Charity Watch 2013: You want to give, but are they honest?

Charity Watch 2013: You want to give, but are they honest?

You get a lot of charities asking you for money this time of year. You want to give, but you also want to know the charities are being honest.

The KATU Problem Solvers investigated and found about 30 charities that are not telling the truth about their pasts.

Charities have to fill out a form to register in the state of Oregon each year. On that form, they are supposed to tell the state if they have ever been in trouble at a certain level and signed a disciplinary agreement in another state at any point in the past.

But not every charity does.

One of the charities that is not revealing its past is National Relief Charities, which is based in Texas but at one time had an office in Beaverton. The charity says on its website that it is dedicated to helping Native Americans live better lives.

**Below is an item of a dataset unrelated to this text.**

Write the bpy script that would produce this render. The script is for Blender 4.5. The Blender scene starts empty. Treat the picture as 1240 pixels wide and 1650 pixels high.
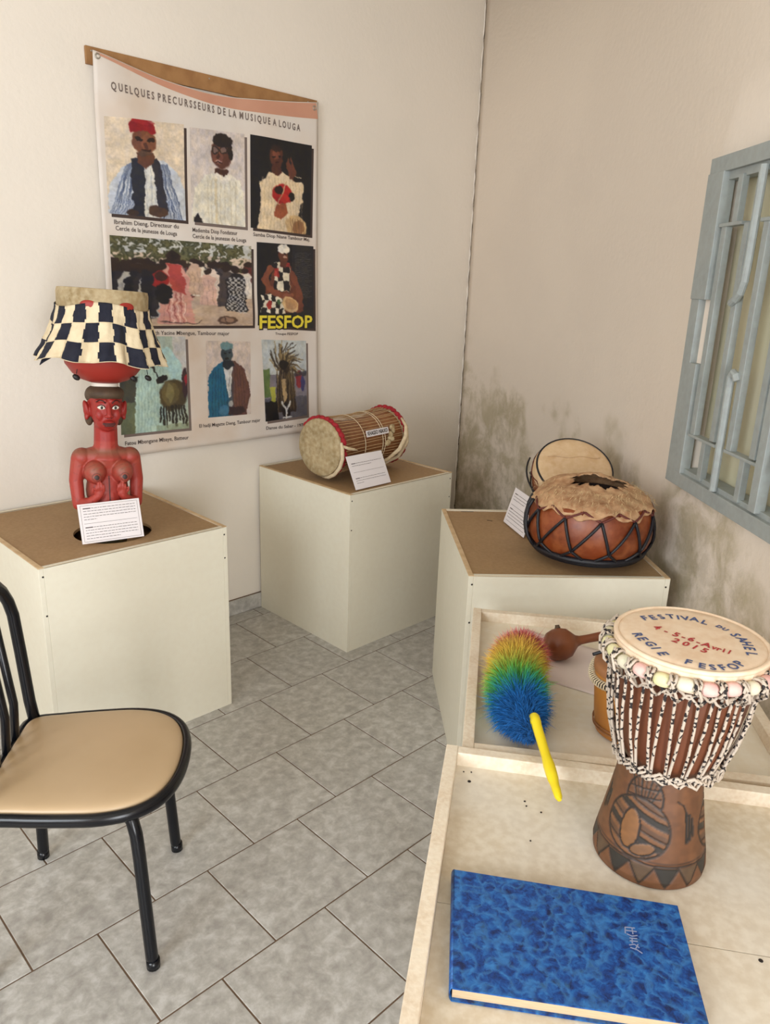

But records show National Relief Charities has a number of disciplinary agreements and penalties in other states over the past six years, totaling more than $6,000.

The charity also paid more than $300,000 to the state of Pennsylvania in the 1990s to settle a complaint where the Pennsylvania attorney general's office said one of the charity's programs, American Indian Relief Council, was misleading donors.

KATU called National Relief Charities headquarters in Texas and spoke with President Robbi Dietrich. She said the omission was not deliberate dishonesty, but instead, an honest mistake. Dietrich said the charity contracts with a law firm to fill out registration forms in other states, and the law firm did not answer the question correctly. Dietrich said the charity is fixing the problem now.

Here are some of the other charities not declaring their history to Oregon, according to charity registration records from the Oregon attorney general's office and a database of disciplinary records compiled by The Center for Investigative Reporting and the Tampa Bay Times:

---Christian Action Network, with more than $1,000 in unreported disciplinary actions
---Childhelp, with more than $7,000
---Capitolwatch, with more than $8,000
---The Armed Forces Foundation, with more than $9,000
---National Multiple Sclerosis Society, with more than $20,000
KATU contacted all 30 charities with reporting errors. Many responded to KATU's request for information, though only one of the charities listed above contacted KATU back. 

A representative from Childhelp said that they were not aware of the error in reporting, and have now contacted the state to correct the information. The charity representative said they investigated the error and believe that there was a change in their staffing, and the new staff may not have been aware of the requirements for Oregon.

Many of the charities we contacted said it was an oversight, a mistake by staff or by the law firm filling out the forms. Other charities said they did not think they needed to report their disciplinary history because they did not believe their disciplinary agreements rose to the level required for reporting in Oregon.

Oregon's charities division, however, said charities still have to report actions involving disciplinary agreements and orders in other states, even if the charities do not think the actions are serious.

"They very well could be right," said Michael Kron, with Oregon's attorney general's office. "But we would like to be the ones to make that decision. It's really not up to the charities to make that call."

Kron said the state asks for disciplinary history information so they can follow up on the data if necessary. One reason to follow up might be if they see evidence that a charity might be misleading Oregonians. He said it is a simple requirement that charities must fulfill by law.

"If you're not being forthcoming with this information, the charities are doing themselves a disservice, as well as the people of the state," said Kron.

Many of the charities that responded to KATU said they have contacted the state and are now filing the correct information.

Here is a link to the database, compiled by The Center for Investigative Reporting and the Tampa Bay Times, that allows you to search for disciplinary history on charities.

Though the website is titled "America's Worst Charities," that does not mean that charities with disciplinary actions in the database are bad charities. As the website says, "Most of the actions in this database involve charities that are not among the worst in America. Many of the actions are related to registration issues, including late registrations."